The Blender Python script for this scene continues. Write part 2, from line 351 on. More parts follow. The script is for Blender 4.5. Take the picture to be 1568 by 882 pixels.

...

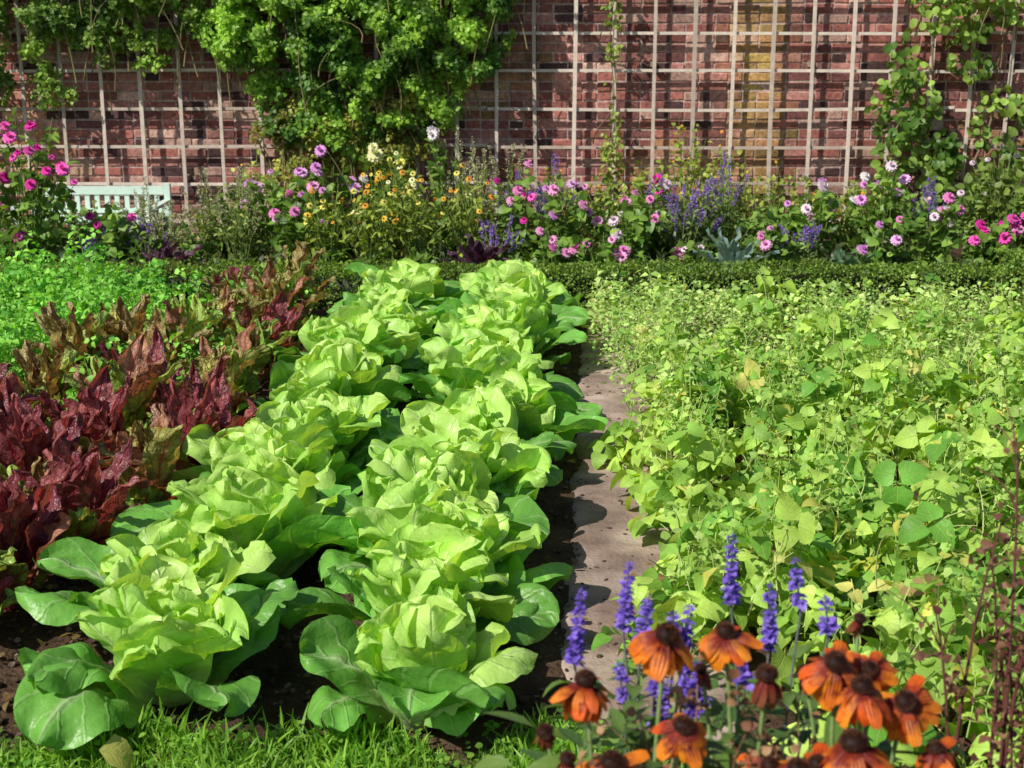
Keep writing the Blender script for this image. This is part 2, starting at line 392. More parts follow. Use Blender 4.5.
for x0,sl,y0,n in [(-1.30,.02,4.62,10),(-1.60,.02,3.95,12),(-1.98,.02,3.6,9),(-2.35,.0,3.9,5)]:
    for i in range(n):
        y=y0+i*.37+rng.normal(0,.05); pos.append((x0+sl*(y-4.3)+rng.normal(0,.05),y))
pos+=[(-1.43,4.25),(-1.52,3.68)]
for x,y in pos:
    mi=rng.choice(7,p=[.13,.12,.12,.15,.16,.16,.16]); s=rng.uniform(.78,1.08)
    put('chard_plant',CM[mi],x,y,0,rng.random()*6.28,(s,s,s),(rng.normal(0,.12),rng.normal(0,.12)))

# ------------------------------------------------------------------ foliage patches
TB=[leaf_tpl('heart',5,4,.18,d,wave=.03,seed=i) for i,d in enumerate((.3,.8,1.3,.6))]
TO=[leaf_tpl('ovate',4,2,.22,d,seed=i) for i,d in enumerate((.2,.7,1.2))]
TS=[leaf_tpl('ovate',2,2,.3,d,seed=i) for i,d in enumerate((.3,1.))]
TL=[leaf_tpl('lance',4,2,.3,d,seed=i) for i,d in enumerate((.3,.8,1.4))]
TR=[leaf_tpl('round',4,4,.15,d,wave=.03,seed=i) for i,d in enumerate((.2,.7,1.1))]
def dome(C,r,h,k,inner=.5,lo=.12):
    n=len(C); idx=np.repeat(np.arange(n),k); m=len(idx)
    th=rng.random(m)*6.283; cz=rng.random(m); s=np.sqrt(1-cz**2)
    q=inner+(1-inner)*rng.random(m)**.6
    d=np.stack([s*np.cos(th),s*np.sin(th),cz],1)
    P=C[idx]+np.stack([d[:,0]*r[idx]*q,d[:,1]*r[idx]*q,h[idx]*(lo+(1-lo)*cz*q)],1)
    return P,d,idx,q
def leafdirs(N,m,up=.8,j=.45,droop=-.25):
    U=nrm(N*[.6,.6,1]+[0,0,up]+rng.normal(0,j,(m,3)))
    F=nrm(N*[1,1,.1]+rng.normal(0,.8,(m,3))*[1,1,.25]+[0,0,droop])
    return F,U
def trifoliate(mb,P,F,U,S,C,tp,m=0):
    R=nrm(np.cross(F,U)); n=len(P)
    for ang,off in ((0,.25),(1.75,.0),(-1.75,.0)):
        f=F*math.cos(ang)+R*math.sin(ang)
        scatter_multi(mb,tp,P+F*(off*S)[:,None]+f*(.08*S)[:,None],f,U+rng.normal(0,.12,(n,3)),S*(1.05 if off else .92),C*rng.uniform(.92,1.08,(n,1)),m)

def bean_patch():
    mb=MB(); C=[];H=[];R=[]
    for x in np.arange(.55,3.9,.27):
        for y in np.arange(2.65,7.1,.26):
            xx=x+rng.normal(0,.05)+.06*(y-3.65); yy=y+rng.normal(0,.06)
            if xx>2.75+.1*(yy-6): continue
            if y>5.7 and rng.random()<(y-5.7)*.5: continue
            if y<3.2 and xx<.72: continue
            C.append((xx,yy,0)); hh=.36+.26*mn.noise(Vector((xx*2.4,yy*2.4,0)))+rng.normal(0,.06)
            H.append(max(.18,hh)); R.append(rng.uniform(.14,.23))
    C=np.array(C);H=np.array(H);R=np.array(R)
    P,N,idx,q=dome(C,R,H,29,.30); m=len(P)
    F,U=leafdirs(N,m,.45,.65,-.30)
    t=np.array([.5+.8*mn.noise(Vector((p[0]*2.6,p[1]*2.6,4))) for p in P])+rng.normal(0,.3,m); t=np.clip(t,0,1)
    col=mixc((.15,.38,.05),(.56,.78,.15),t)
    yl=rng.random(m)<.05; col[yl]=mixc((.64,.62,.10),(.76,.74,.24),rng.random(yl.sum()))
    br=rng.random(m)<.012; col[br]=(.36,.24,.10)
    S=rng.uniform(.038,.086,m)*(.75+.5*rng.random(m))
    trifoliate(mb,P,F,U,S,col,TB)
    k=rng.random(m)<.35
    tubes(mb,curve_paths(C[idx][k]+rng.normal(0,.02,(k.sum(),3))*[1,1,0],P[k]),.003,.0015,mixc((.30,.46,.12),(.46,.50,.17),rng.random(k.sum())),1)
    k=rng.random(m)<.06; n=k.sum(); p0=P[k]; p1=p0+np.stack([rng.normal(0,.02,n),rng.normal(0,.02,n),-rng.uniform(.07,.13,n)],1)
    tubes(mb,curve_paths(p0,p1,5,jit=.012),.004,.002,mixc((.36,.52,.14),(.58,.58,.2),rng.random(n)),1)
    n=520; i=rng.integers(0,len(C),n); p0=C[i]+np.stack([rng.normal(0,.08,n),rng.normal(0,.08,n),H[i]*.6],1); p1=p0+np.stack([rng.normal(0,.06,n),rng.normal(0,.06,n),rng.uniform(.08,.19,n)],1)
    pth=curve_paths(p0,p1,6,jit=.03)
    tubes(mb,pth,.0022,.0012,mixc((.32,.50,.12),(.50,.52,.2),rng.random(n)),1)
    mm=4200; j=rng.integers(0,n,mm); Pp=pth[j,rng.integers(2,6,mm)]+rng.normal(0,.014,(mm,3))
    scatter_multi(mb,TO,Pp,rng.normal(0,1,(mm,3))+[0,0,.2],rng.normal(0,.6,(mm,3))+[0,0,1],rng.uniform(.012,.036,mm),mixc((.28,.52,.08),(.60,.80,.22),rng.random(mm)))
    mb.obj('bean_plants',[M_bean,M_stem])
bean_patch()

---

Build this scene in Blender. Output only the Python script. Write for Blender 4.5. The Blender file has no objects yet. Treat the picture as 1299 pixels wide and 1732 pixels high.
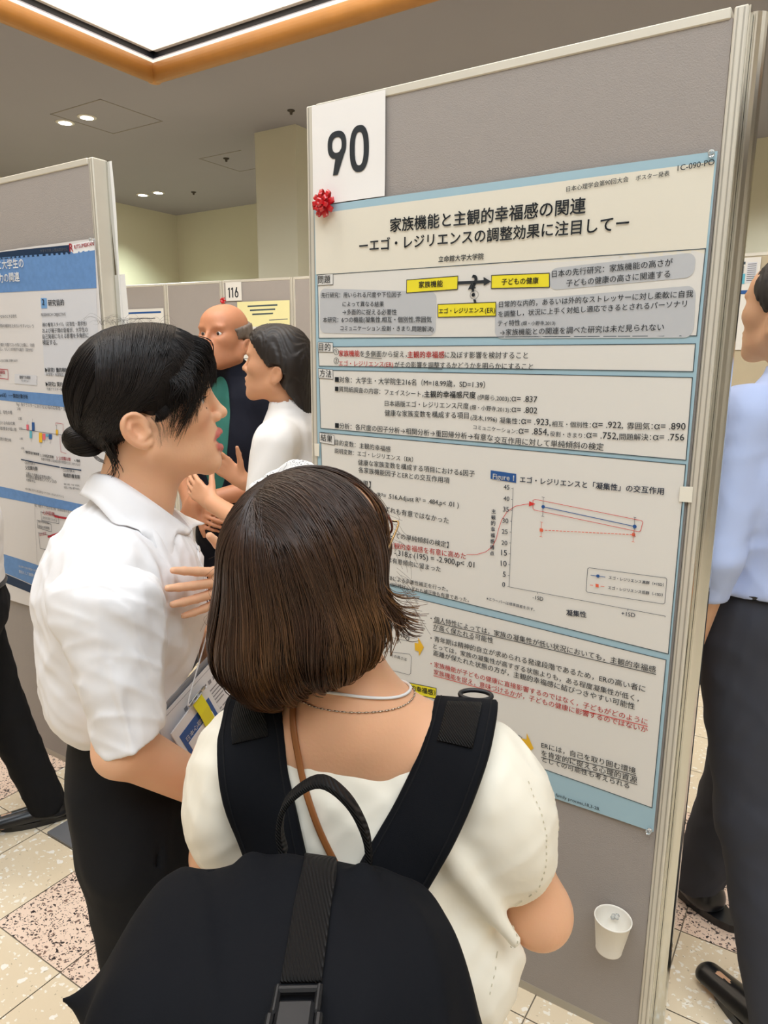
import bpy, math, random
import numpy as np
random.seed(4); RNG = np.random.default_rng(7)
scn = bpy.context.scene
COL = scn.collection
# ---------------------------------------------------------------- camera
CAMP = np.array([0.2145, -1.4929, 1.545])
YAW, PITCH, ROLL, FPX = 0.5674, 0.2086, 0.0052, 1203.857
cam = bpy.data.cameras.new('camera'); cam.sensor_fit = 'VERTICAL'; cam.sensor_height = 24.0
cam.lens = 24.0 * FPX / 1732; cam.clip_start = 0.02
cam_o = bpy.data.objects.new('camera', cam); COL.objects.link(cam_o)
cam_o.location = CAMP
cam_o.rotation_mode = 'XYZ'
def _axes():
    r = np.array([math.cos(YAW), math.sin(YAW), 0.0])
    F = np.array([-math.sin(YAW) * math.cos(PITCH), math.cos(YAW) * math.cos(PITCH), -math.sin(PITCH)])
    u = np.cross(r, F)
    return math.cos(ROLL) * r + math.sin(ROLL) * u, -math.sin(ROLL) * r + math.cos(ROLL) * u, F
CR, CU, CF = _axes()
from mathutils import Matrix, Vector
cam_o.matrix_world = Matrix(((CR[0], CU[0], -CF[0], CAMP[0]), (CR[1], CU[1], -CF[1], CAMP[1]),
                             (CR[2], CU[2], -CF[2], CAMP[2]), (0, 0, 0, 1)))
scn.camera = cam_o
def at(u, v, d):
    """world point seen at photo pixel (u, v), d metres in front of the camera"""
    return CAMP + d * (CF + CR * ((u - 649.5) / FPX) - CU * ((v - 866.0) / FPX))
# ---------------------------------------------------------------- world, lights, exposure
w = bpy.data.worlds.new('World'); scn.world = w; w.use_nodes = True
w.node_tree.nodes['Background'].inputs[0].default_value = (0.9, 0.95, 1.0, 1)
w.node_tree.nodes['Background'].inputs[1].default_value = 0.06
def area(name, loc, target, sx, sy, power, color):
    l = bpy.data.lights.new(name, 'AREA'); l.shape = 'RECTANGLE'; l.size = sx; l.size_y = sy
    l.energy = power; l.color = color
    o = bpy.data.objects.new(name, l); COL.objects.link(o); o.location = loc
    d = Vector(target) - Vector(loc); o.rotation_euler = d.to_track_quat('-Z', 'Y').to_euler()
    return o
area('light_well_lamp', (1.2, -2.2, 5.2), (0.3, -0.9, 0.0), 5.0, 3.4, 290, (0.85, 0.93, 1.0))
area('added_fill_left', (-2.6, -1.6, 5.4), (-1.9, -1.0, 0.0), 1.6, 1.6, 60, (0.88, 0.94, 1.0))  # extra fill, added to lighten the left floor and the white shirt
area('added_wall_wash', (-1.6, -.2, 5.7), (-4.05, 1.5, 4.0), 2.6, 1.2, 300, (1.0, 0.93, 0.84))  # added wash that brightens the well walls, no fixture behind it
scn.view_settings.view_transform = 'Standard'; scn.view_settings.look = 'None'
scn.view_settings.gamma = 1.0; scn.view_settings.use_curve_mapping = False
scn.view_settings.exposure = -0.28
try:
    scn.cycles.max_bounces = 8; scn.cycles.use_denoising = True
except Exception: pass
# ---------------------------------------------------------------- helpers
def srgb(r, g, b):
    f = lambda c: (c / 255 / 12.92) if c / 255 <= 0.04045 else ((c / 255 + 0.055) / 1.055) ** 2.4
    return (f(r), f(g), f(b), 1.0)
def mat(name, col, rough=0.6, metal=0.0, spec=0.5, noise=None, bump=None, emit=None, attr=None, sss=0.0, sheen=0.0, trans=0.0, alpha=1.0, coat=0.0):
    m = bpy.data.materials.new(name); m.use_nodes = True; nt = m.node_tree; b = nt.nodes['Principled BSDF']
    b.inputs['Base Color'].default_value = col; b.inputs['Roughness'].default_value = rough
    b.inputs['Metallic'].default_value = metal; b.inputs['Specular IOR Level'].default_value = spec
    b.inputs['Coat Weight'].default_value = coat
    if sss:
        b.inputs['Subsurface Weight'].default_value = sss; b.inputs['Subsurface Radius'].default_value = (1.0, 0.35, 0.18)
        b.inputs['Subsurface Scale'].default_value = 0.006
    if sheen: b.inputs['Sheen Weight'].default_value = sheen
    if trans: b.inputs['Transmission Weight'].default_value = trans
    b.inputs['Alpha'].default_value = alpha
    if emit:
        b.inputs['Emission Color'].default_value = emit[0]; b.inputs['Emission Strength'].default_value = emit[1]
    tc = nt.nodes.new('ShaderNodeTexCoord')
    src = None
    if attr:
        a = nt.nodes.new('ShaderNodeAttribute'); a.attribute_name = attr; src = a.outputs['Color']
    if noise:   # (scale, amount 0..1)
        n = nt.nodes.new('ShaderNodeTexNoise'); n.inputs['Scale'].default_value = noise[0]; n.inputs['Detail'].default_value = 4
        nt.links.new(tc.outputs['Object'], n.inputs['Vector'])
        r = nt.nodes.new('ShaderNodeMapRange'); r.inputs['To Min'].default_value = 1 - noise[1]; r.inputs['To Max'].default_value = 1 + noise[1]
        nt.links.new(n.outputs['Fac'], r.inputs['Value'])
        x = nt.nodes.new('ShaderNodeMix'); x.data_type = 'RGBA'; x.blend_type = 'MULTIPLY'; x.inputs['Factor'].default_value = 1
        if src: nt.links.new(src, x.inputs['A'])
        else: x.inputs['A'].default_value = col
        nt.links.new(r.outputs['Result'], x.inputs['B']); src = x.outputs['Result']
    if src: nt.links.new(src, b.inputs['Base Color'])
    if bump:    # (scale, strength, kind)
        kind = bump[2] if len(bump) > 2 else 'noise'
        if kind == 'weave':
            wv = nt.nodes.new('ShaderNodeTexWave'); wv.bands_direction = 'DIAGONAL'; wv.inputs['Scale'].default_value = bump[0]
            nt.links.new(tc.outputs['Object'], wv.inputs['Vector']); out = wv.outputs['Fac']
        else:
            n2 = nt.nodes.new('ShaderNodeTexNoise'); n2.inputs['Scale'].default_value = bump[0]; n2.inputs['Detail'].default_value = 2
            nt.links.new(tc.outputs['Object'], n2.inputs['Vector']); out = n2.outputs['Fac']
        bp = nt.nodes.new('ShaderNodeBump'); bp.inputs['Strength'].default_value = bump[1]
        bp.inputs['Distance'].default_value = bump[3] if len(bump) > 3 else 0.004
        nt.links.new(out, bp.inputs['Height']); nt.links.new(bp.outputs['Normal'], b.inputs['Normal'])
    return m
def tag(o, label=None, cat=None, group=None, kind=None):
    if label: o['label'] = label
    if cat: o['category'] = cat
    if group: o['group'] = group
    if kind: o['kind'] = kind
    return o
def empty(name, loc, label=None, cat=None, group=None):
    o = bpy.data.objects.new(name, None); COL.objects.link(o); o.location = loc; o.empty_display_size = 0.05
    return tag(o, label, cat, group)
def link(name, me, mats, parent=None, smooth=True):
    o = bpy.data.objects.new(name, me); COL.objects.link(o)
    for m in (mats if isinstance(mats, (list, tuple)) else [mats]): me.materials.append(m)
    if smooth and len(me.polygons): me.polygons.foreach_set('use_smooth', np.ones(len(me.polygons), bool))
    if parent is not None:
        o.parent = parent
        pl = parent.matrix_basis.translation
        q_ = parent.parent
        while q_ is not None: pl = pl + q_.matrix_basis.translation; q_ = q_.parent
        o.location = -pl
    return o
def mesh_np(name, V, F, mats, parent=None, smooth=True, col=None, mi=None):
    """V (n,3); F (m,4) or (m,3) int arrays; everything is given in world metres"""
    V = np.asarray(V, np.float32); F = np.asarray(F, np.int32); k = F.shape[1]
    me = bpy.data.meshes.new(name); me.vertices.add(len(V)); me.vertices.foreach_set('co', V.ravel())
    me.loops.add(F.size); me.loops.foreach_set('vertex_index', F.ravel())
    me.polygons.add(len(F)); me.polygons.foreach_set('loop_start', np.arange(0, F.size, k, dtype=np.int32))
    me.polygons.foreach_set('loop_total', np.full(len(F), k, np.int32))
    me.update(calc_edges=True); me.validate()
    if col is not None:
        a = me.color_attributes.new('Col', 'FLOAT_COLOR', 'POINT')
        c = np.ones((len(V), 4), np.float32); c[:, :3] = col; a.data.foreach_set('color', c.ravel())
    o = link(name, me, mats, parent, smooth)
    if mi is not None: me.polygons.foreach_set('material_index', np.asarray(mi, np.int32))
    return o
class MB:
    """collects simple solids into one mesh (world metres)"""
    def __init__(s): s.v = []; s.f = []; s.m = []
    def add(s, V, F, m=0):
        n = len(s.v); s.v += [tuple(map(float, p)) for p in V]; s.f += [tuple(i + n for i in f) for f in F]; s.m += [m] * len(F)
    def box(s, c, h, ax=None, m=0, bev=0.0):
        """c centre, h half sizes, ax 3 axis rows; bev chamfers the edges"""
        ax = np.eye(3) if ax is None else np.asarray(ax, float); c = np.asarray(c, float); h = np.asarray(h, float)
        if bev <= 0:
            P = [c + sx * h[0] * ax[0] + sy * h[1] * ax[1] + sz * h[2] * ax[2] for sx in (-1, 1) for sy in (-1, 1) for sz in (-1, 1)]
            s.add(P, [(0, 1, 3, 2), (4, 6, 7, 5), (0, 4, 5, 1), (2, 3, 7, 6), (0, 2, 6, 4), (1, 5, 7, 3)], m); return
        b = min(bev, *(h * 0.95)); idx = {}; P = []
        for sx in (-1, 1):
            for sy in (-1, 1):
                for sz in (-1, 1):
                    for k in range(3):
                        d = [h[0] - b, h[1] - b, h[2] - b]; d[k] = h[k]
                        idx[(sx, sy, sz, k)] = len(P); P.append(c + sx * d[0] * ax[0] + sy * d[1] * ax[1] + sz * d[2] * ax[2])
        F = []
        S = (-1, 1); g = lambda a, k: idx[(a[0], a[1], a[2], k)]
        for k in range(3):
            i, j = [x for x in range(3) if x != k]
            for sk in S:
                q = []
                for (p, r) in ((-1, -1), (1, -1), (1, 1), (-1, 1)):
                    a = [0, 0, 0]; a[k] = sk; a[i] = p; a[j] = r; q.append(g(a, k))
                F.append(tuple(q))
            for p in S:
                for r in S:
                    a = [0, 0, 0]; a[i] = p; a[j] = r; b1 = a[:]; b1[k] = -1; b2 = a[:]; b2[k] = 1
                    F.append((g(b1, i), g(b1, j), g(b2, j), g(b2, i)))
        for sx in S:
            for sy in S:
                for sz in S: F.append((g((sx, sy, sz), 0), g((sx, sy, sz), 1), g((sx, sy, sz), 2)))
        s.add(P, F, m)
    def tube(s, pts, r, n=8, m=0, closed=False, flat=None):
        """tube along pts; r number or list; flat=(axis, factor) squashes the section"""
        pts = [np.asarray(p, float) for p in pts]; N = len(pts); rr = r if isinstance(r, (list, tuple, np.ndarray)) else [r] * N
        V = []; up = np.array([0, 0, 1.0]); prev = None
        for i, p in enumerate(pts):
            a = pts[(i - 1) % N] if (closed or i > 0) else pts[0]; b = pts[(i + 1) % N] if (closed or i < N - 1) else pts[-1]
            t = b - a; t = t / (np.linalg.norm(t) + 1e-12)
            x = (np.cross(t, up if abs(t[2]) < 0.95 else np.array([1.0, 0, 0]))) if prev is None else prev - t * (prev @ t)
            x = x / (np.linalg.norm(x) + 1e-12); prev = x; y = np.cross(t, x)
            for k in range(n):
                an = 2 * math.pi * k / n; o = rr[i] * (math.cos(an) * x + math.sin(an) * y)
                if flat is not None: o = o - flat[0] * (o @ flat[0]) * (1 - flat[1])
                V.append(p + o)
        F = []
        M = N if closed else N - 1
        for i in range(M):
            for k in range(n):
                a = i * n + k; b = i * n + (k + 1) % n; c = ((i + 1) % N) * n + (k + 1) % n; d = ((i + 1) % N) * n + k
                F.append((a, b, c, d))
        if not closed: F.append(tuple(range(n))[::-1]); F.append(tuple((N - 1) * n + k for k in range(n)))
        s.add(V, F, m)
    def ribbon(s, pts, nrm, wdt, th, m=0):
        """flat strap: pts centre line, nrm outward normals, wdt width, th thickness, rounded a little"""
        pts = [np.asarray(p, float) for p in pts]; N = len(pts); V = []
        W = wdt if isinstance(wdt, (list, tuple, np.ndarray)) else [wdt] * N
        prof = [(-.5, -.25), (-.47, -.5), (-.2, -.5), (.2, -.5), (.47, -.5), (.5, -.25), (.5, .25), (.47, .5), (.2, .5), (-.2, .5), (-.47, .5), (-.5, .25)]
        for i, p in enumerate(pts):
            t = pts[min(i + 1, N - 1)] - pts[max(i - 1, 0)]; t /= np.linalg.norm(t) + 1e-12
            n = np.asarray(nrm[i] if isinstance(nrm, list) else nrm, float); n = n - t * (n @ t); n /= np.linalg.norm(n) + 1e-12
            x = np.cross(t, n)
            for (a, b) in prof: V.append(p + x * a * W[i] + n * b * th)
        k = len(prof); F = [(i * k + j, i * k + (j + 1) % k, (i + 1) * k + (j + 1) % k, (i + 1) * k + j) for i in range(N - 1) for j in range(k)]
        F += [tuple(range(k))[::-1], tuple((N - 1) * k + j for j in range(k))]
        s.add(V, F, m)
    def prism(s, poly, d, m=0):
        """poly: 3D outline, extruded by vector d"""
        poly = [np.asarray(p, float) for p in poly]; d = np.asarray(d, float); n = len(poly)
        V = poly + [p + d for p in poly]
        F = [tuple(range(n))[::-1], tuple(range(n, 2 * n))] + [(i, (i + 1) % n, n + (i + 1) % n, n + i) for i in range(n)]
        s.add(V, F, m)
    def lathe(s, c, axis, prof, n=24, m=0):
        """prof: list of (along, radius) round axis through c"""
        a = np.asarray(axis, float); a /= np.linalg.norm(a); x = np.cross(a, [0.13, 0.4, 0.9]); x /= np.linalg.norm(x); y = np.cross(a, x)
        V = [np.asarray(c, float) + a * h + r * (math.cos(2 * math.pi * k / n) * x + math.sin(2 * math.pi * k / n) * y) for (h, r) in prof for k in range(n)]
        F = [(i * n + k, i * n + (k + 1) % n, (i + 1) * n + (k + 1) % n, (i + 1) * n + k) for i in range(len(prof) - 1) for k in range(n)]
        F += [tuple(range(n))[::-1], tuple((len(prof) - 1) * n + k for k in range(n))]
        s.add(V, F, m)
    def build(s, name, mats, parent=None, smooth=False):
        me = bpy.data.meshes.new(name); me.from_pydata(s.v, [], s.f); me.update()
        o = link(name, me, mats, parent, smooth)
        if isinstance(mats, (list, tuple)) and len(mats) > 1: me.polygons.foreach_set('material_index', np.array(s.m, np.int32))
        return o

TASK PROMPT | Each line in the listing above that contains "parts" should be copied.

THE OUTPUT |
The Blender Python script for this scene continues. Write part 2, from line 351 on. More parts follow. The script is for Blender 4.5. Take the picture to be 1568 by 882 pixels.
Keep writing the Blender script for this image. This is part 2, starting at line 392. More parts follow. Use Blender 4.5.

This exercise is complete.